Il rischio dell’effetto consolatorio
Nel nostro caso più che dare un’immagine ingannevole all’esterno, il rischio è quello di un ben più pericoloso effetto consolatorio ovvero di illudere affrontare il problema senza poi cambiare nel concreto. Subdolo perché fatto senza piena consapevolezza ed in buona fede, sia chiaro. Non sto parlando in questo caso di patologia.
Riprendendo un’abusata citazione del Gattopardo di Tomasi di Lampedusa: “Se vogliamo che tutto rimanga come è, bisogna che tutto cambi.“
I 3 fattori della consulenza che illude
Da cosa deriva tutto questo? Principalmente credo da tre fattori:
1. Il proliferare di consulenti più o meno improvvisati che propongono soluzioni facili ad imprenditori affaticati dalle continue sfide del mercato;
2. L’illusione dell’hype: ci hanno insegnato che per spingere l’innovazione è necessario creare hype, un termine utilizzato soprattutto nel mondo dei social per indicare la strategia che si utilizza per creare grandi aspettative su un prodotto innovativo. Il rischio in questo caso è duplice: per il consulente di restare vittima della vanità (quanto sono bravo a raccontare le ultime novità e quanti like prendo), per l’imprenditore di limitarsi all’intrattenimento, al credere che restare aggiornati esaurisca quanto necessario per affrontare il forte impatto che l’innovazione avrà sul proprio mercato.

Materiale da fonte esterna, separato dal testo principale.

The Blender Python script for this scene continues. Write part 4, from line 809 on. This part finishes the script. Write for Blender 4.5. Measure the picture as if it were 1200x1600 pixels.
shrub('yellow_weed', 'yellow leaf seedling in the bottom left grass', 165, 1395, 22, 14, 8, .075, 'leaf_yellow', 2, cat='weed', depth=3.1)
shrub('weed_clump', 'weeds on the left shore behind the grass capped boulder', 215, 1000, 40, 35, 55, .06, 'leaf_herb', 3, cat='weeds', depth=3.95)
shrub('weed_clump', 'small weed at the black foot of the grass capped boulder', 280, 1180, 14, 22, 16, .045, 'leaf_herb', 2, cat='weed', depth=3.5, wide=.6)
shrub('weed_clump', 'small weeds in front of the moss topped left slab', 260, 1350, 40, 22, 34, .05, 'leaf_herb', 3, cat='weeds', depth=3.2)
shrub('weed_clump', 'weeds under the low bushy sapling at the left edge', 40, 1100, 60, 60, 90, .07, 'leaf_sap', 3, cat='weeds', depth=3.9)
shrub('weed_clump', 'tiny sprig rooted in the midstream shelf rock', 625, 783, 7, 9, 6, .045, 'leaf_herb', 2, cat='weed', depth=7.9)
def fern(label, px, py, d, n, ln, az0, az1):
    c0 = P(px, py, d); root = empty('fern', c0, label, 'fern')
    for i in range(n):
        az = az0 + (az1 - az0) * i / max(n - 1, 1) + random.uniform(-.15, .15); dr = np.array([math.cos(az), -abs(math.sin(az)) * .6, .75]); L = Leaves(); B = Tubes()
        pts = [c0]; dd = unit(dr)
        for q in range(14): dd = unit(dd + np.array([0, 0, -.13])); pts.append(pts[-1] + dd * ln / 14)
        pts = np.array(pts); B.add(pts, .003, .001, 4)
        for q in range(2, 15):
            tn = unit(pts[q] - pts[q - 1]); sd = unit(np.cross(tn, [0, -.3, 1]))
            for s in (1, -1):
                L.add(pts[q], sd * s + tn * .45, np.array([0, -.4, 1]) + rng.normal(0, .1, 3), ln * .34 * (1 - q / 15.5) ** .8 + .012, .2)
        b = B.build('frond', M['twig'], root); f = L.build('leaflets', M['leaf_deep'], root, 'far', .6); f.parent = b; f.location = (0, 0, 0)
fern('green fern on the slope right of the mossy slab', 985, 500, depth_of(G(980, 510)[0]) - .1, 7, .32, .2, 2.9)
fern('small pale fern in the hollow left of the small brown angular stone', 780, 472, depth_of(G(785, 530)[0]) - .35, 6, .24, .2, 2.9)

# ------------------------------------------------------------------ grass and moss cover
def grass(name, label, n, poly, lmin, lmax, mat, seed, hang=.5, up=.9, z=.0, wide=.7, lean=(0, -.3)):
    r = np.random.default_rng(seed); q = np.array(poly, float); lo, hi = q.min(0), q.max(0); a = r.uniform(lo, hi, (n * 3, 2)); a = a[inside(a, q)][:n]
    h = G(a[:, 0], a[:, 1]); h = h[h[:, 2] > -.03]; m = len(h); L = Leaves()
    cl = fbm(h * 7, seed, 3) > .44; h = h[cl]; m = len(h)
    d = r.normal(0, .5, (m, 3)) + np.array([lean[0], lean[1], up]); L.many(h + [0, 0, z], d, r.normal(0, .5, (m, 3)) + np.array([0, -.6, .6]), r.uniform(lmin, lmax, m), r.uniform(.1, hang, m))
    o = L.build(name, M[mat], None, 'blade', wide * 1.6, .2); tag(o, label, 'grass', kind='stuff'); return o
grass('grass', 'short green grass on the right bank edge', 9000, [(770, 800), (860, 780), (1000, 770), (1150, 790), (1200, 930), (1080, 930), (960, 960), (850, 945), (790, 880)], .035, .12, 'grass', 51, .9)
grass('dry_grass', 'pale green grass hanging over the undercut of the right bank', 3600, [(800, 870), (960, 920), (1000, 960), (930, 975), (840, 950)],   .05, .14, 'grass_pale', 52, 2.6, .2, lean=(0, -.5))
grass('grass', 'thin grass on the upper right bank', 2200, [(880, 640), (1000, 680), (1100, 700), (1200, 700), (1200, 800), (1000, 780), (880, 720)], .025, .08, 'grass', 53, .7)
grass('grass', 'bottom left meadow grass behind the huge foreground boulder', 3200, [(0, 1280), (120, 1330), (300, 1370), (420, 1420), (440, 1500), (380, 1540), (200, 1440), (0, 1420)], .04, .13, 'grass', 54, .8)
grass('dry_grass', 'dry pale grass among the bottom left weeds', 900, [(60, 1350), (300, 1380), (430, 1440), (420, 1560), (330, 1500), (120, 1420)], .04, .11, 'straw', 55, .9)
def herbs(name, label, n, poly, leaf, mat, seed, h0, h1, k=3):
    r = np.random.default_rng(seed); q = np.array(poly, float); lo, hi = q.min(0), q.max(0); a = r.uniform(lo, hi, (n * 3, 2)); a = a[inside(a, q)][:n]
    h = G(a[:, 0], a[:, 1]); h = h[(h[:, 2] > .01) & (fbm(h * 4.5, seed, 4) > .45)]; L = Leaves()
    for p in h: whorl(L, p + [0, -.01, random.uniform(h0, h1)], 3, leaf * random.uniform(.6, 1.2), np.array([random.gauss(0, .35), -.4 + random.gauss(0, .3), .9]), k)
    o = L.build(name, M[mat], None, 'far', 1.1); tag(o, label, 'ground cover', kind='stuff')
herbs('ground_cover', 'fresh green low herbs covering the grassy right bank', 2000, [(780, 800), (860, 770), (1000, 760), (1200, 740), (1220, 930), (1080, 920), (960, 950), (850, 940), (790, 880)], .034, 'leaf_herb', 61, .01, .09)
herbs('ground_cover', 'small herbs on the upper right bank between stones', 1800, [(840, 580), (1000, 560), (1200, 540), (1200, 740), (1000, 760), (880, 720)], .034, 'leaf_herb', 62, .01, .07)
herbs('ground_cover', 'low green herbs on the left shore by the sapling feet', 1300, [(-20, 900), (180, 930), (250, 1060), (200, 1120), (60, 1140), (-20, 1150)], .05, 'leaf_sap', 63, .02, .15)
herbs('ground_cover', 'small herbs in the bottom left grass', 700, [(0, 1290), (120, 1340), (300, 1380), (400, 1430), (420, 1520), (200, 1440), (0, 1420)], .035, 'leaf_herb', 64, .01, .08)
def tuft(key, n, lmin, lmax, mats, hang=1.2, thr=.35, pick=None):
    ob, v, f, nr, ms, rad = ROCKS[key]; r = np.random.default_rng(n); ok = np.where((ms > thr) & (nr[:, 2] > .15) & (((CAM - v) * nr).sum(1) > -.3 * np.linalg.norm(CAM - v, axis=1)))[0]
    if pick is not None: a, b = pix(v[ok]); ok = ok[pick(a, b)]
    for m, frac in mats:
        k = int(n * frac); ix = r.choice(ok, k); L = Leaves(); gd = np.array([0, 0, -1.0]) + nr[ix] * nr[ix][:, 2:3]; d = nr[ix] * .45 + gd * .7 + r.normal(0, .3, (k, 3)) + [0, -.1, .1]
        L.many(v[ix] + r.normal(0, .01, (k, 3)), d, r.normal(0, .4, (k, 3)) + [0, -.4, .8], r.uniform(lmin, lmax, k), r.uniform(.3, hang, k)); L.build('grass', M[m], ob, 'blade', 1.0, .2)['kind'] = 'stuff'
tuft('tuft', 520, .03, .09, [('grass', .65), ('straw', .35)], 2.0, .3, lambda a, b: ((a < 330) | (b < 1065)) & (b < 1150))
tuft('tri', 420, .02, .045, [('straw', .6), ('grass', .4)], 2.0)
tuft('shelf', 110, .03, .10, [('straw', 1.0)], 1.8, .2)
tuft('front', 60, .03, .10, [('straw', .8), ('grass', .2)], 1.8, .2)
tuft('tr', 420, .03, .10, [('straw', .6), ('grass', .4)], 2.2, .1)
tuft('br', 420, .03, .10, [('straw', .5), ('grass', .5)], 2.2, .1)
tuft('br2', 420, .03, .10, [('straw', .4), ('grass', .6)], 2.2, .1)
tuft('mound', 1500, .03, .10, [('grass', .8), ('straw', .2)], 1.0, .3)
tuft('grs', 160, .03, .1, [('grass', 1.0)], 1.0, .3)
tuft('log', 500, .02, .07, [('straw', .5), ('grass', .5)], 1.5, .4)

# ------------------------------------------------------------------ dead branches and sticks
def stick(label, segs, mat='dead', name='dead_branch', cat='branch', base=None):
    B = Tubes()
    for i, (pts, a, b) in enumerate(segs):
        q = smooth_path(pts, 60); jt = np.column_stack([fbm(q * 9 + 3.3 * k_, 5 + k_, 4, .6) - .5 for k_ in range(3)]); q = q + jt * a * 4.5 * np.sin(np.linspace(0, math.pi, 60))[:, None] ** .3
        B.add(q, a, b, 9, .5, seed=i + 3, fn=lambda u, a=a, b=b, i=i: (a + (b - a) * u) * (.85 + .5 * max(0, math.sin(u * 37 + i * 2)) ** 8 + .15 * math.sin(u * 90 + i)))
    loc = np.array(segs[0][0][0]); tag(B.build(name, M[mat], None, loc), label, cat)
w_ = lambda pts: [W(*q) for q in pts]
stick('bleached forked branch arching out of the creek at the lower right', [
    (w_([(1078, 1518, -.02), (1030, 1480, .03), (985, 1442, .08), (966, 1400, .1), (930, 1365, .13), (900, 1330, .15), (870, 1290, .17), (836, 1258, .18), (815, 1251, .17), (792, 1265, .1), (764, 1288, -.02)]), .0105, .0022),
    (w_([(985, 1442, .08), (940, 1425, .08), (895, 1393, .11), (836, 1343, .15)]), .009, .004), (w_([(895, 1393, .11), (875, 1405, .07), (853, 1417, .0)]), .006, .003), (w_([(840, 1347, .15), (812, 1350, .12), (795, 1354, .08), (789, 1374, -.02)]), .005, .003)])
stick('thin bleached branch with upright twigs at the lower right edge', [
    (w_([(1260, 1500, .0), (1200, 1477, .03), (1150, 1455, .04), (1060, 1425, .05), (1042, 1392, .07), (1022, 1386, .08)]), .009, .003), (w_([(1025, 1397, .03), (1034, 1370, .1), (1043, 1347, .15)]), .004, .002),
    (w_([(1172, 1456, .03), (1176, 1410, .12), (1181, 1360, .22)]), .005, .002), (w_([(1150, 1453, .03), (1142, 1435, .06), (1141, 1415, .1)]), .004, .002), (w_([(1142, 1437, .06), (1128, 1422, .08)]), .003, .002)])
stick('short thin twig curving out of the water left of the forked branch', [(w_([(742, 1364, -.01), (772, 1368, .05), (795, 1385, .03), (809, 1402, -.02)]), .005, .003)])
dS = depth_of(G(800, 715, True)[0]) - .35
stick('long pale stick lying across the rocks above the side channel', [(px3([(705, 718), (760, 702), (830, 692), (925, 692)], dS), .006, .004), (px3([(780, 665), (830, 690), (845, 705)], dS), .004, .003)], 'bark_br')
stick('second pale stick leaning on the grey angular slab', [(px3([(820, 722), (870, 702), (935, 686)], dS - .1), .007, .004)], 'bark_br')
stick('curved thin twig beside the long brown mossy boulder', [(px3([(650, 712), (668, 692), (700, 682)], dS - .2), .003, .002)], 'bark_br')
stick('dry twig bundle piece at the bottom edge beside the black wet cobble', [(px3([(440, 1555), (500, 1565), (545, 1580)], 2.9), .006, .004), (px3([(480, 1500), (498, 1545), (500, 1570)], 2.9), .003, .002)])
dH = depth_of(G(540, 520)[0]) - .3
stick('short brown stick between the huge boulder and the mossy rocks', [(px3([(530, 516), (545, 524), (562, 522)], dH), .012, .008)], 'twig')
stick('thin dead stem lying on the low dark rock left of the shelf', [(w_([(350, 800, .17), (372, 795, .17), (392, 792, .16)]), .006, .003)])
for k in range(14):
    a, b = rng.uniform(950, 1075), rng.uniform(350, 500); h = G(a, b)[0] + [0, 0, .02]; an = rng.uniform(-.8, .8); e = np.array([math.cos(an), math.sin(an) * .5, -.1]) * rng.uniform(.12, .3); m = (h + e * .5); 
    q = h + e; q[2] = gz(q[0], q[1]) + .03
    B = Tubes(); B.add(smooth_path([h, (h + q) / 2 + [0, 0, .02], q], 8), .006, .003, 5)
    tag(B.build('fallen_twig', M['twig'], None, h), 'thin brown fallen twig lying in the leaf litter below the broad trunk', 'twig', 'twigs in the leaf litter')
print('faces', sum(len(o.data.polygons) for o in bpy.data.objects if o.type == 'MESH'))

3. Cambiare è difficile: cambiare porta inevitabilmente con sé il conflitto (tra imprenditore e cliente e all’interno dell’organizzazione). Modificare il modello di business è complicato, modificare l’organizzazione in una PMI può portare a gestire il conflitto in azienda e spesso anche in famiglia.
Gli elementi essenziali della consulenza
Inoltre fare consulenza strategica è complesso e richiede:
– La capacità di aiutare l’imprenditore a porsi quelle domande che non è sempre in grado di porsi, di aiutarlo ad identificare quei bisogni che non sempre gli sono chiari;
– La costruzione di un ecosistema fatto non solo di dati e competenze multidisciplinari ma anche di potenziali interlocutori dell’imprenditore per contribuire alla cocreazione del servizio;
– un metodo ed un modello per passare dall’intuizione (e dall’effetto wow del racconto dell’innovazione) al progetto.
Compito della consulenza è aiutare l’imprenditore a prendere decisioni consapevoli sul fare o sul non fare.
Per chi volesse approfondire vi segnalo sempre su Econopoly l’articolo di Andrea Elestici “Guida teorica e pratica per imprenditori a caccia di consulenza” scritto in occasione dell’evento da me organizzato tempo fa in collaborazione con ilSole24Ore: “Accademia dei Pugni, imprenditori contro consulenti”.
La polarizzazione tra chi fa e chi si illude di fare
Nella mia attività di advisor mi accorgo sempre di più di come il mondo dell’imprenditoria si stia polarizzando tra chi fa e chi si illude di fare. Non sto dicendo nulla di nuovo sia chiaro, i dati di Banca d’Italia lo confermano.
La consulenza deve porsi come missione, anche sociale se si vuole, quella di aiutare chi fa impresa ad agire senza cullarsi nell’illusione di farlo. Il piano aziendale è uno strumento, non l’unico ovviamente, che può aiutare in tutto questo.
Attraverso un dialogo fatto di domande e risposte deve diventare l’occasione per:
– riflettere sui possibili scenari futuri (come potrebbero impattare i cambiamenti sull’impresa);
– prepararsi ad affrontare una pluralità di scenari possibili costruendo asset materiali ed immateriali (es. attenzione alla governance, gestione del rischio, creazione di know how, marchi, brevetti, crm, academy aziendali, ecc.);
– pianificare in maniera snella e flessibile l’attività dei prossimi mesi sapendo che tutto potrebbe cambiare in maniera repentina e l’azienda potrebbe trovarsi a dover reagire velocemente.
Cambiamento o intrattenimento?
Oggi credo che tutti noi che supportiamo chi fa impresa dovremmo interrogarci su quanto siamo in grado di accompagnare verso un reale cambiamento e su quanto rischiamo di ripiegare su un più comodo (e portatore di facili quanto illusori consensi) intrattenimento che ovviamente contribuisce a fare cultura d’impresa e ad informare ma che non può e non deve limitarsi a quello rischiando l’effetto placebo.
Le sfide che la consulenza si trova ad affrontare sono molte.
Interrogarci sulla nostra adeguatezza è un primo passo per provare a vincerle.